Il futuro della scuola è in continuo sviluppo e mutamento, di cui ha parlato anche Lucia Azzolina, sottosegretari all’Istruzione che ha posto l’attenzione su due punti molto importanti, ovvero i meccanismi di formazione e assunzione dei docenti, che vedranno estendere l’obbligo di possedere una laurea abilitante anche per i soggetti intenzionati a lavorare nelle scuole secondarie e non solo per l’infanzia e la primaria (come invece è ad oggi).
Basta un poco di informazioni in merito per sapere che l’attuale sistema vigente, che si basa su graduatorie ad esaurimento e concorsi (da circa 20 anni mal regolati nel tempo) è chiaramente fallimentare.

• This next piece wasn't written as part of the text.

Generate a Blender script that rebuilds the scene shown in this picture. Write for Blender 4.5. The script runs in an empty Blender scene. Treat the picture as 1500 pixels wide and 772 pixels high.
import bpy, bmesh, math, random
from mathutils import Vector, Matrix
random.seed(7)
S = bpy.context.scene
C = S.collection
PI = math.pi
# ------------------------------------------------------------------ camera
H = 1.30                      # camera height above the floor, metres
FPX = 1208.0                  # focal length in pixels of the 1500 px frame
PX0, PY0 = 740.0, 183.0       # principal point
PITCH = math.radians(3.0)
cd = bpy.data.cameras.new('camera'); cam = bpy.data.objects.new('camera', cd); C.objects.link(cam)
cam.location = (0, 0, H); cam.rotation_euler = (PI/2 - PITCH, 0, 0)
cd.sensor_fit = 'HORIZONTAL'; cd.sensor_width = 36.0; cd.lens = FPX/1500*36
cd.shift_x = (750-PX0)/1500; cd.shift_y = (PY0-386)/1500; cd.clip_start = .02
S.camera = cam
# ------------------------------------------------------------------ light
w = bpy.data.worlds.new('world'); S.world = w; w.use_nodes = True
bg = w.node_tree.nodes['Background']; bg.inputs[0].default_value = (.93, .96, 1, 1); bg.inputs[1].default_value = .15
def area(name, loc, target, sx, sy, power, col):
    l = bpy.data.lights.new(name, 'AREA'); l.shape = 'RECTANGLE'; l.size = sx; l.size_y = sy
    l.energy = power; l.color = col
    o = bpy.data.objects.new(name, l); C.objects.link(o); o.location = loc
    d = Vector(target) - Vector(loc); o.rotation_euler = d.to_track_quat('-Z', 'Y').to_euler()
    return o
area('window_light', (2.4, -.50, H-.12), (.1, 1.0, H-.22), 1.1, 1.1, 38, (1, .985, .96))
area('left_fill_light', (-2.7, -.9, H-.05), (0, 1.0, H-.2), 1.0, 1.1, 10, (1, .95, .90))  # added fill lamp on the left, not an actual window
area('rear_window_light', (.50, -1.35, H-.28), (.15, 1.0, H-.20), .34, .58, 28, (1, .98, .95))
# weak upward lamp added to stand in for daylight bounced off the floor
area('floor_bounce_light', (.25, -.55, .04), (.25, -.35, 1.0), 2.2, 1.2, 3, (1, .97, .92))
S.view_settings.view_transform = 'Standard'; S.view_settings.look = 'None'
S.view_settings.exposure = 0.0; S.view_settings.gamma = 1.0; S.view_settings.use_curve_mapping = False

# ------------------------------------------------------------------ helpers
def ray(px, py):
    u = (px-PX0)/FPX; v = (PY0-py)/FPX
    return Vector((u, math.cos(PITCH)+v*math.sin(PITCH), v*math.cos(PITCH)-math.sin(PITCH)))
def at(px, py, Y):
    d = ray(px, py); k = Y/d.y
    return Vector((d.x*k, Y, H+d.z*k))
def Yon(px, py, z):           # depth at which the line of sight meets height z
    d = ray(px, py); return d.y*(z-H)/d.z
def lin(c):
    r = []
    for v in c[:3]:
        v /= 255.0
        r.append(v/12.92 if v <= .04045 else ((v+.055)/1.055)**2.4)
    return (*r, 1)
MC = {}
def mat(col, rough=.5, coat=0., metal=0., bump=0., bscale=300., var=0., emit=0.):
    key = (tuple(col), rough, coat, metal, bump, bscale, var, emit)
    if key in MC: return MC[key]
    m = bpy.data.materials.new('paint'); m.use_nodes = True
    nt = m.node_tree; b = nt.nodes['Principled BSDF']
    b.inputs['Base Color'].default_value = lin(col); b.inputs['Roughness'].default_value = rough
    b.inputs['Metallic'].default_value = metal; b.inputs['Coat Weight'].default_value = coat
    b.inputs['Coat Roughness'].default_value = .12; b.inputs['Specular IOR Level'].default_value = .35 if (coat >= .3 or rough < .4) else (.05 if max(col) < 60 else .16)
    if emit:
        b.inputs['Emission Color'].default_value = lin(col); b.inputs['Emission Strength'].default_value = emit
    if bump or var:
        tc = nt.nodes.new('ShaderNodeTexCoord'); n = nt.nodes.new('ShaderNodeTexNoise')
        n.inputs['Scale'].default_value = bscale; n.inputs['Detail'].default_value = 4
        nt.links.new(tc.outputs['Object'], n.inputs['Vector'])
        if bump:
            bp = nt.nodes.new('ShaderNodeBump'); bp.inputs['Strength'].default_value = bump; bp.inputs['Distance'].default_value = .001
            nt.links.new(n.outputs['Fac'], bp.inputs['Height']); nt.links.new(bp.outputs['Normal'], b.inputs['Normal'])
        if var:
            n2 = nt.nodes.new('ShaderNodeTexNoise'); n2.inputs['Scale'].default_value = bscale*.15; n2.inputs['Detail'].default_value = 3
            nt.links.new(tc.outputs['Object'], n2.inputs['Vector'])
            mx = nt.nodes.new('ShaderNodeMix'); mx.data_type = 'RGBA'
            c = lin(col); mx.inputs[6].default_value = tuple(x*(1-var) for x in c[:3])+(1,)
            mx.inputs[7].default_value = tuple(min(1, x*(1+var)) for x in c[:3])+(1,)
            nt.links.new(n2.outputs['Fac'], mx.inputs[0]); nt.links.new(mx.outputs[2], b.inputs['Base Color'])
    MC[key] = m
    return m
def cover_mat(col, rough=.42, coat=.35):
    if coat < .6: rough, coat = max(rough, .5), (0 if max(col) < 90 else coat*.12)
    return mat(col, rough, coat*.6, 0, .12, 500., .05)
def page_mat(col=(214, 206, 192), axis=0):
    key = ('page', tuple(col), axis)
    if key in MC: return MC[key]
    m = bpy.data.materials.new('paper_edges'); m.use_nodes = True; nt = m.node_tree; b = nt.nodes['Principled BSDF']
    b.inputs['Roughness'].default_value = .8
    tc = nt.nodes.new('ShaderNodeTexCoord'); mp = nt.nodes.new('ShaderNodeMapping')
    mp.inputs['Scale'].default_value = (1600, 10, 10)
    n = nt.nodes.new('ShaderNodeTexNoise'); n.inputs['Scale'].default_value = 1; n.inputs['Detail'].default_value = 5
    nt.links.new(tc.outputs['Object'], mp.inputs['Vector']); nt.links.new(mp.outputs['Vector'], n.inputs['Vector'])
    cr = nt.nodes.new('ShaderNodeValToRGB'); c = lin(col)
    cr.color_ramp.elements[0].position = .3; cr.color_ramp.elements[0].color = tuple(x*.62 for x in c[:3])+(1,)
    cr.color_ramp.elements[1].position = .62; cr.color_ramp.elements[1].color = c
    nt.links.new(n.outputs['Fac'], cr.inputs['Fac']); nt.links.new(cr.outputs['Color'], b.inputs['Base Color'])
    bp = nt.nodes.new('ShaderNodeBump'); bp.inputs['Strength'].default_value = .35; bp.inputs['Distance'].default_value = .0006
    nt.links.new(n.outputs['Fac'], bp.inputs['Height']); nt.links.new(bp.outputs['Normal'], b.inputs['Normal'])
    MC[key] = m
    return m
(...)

Questo modo di fare ha portato alla necessità di quasi 200mila supplenti annuali e a una grave carenza di docenti da mettere in ruolo per materie fondamentali, principalmente scientifiche ma non solo.
Le soluzioni tentate dai vari governi hanno sempre portato a soluzioni varie (spesso solo sanatorie) in cui l’assunzione degli insegnanti non tiene conto né valuta le loro capacità, portando ad un ovvio impoverimento della qualità dell’insegnamento. La necessità di un meccanismo di accesso continuo alla professione con una valutazione severa ma giusta delle competenze, e una possibilità per i singoli istituti di avere voce in capitolo nell’assunzione di chi ritengono necessario, potrebbe aiutare a colmare il divario fra domanda delle scuole ed offerta dei docenti. In tal senso ci potrebbero essere più soluzioni, come il concorso, la chiamata diretta, la laurea a numero chiuso, una commissione permanente di abilitazione e simili, ma la proposta di Azzolina vuole portare a comprendere che per diventare insegnante ci devono essere standard professionali (anche elevati) in cui gli aspiranti insegnanti dovranno rientrare.
In questa ottica, come è stato per molti anni, bisogna considerare che essere abilitati ed essere assunti sono due passaggi distinti: l’abilitazione è il prerequisito ma non fornisce alcun diritto all’assunzione, dipendente dalle esigenze delle singole scuole. Un altro punto messo in chiaro dalla Azzolina è un fattore tanto ovvio quanto poco tenuto in considerazione, ovvero che essere esperto in una materia, conoscerla bene, non significa affatto saperla insegnare. Questo è un aspetto che la laurea abilitante vorrà tenere in considerazione.
Si parla quindi di una laurea magistrale, dopo la triennale di preparazione disciplinare. Una magistrale in grado di fornire i mezzi e la formazione necessaria a livello didattico e pedagogico a relazionarsi con studenti e colleghi ed insegnare la propria materia di competenza con efficacia. Il tutto unito a un tirocinio in vere classi scolastiche, prima del conseguimento della laurea, come ormai avviene in molti paesi europei.
Una buona idea che da sola difficilmente sarà sufficiente a creare la necessaria svolta (in cui sono necessari anche altri rinnovamenti, tra cui l’aggiornamento degli insegnanti già in cattedra), ma che si può rivelare un ottimo primo passo, se il governo avrà la forza di portare avanti la proposta.